Middle East Tensions Stir Oil Markets, Canada’s Oil Sands Offer Stability
In June 2025, escalating tensions in the Middle East triggered renewed volatility across global oil markets. Although fears of supply disruptions surged - particularly around the Strait of Hormuz, a vital chokepoint for approximately 20% of the world’s oil trade - market fundamentals and diplomatic overtures helped moderate the initial spike in prices. Meanwhile, Canada’s oil sands sector continued to offer steady output, helping cushion the market from sharper shocks.
Uncertainty followed reports of increased military hostilities between the United States and Iran, raising concerns that shipping through the Strait of Hormuz could be disrupted. While no formal blockade occurred, the potential threat to global flows of crude and LNG prompted precautionary responses across the energy sector. Major international firms reportedly evaluated their operational exposure in the Gulf region, and Gulf producers - including Qatar - were said to be in close coordination with international partners to secure supply continuity.
Initial market reactions were swift. Brent crude jumped nearly 7%, temporarily climbing above $81 per barrel. But as diplomatic backchannels signaled potential de-escalation, prices retreated, settling within the $64 to $68 range by midweek. Analysts noted that ample spare capacity - particularly OPEC+’s estimated 5 million barrels per day - and growing non-OPEC supply from producers like the U.S., Brazil, and Canada, tempered upward price pressure.
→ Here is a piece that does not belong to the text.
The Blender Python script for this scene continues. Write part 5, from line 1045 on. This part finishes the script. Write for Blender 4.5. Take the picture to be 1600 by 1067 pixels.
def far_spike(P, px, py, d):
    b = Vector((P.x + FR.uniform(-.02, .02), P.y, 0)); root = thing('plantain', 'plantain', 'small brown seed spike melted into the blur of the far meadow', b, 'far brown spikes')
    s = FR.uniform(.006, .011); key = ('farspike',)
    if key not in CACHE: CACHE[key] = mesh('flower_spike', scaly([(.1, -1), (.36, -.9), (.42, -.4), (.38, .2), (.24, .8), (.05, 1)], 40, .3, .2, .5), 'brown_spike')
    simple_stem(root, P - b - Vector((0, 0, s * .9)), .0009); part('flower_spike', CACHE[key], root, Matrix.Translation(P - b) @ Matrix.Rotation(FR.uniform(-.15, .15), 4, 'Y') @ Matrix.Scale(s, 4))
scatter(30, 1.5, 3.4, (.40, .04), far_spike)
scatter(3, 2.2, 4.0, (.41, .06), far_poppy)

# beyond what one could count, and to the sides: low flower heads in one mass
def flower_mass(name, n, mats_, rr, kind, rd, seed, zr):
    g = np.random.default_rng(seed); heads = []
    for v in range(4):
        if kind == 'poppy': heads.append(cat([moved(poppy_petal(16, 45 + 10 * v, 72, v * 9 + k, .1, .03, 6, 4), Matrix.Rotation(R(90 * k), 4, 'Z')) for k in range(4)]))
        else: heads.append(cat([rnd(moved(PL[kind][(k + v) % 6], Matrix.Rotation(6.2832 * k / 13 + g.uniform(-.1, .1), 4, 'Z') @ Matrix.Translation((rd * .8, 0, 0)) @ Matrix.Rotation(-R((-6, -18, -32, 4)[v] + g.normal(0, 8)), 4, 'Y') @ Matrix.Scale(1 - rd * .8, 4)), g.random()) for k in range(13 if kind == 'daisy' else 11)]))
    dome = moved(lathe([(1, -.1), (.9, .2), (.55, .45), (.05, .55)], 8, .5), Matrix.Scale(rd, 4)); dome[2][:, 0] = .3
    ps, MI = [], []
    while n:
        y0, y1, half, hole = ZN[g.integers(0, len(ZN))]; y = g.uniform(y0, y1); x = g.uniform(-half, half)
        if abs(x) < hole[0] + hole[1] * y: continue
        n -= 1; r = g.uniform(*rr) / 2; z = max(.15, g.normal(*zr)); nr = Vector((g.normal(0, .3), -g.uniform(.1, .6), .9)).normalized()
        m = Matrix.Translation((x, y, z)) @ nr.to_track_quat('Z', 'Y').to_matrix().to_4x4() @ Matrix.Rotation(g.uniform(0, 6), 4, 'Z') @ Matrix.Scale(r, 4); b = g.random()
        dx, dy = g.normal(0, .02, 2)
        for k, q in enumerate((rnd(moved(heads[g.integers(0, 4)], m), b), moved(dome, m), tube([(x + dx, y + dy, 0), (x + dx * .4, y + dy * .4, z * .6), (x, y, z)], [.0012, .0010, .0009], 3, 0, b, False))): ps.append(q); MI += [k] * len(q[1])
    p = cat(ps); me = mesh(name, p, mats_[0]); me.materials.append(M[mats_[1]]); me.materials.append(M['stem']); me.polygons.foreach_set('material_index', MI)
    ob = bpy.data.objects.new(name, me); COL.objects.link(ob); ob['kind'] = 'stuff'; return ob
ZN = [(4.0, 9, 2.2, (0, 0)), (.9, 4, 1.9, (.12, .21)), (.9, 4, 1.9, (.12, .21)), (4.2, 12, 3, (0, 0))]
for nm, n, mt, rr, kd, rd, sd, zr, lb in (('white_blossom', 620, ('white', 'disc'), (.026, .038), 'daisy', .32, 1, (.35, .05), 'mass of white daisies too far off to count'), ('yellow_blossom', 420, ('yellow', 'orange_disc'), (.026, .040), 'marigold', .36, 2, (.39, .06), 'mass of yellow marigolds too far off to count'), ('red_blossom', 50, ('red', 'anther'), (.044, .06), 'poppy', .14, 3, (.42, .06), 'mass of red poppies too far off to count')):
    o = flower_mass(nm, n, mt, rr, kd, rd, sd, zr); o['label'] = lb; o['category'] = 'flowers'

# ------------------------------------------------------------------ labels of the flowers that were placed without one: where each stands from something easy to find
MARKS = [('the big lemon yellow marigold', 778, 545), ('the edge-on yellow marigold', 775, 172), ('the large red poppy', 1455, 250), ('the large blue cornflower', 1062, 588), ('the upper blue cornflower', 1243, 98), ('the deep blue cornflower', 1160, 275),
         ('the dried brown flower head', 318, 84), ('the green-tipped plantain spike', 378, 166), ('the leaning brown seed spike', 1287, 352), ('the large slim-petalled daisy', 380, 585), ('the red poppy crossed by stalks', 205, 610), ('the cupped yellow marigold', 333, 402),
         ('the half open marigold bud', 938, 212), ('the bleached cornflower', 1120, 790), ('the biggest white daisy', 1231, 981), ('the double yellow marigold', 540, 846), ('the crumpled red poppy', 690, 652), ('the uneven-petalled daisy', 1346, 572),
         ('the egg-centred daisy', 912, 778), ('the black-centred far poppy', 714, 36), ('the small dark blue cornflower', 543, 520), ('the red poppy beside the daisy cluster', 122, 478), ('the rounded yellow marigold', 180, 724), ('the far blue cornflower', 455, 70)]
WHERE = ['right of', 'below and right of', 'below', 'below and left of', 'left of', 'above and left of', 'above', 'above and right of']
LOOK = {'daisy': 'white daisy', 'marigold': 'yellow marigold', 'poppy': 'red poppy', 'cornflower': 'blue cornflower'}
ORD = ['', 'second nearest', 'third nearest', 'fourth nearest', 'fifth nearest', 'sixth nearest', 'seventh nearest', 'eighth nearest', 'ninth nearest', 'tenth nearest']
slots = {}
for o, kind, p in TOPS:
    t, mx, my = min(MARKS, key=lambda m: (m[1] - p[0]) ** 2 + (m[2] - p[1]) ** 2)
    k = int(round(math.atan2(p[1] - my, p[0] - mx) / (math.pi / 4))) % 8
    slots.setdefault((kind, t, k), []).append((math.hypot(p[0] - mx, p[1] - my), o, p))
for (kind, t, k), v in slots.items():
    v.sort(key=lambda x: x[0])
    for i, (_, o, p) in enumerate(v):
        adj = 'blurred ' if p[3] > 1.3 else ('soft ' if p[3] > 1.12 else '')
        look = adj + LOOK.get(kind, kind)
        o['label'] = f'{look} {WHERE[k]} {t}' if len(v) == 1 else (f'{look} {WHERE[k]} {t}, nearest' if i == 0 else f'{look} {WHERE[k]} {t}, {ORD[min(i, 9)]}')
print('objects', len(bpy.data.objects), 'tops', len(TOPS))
Canada’s oil sands stood out as a source of stability amid the uncertainty. Production is expected to reach a record 3.58 million barrels per day in 2025, underpinned by the commissioning of the Trans Mountain Expansion pipeline and improved operational efficiencies. Canadian producers, including Canadian Natural Resources, have maintained output levels even amid softer prices and operational challenges such as recent wildfires. However, Alberta has faced criticism for exceeding natural gas flaring limits for a second consecutive year, underscoring the balancing act between energy security and environmental commitments.
Despite the geopolitical flare-up, global oil demand growth projections remain subdued. According to the International Energy Agency (IEA), demand is forecast to increase by just 720,000 barrels per day in 2025 - one of the slowest rates in years - due to economic headwinds, particularly in China, and accelerated adoption of electric vehicles and renewable energy solutions.
While the current situation has not led to physical supply disruptions, analysts caution that a sustained crisis in the Strait of Hormuz could disrupt as much as 15 million barrels per day of crude flows. This would have far-reaching consequences for energy prices, inflation, and trade - particularly across Asia and Africa, where reliance on seaborne crude remains high.
As global energy markets walk a fine line between risk and resilience, the importance of diversified supply sources, spare capacity, and reliable infrastructure becomes ever clearer. Canada’s steady output provides some reassurance in a volatile landscape - but the geopolitical risks remain.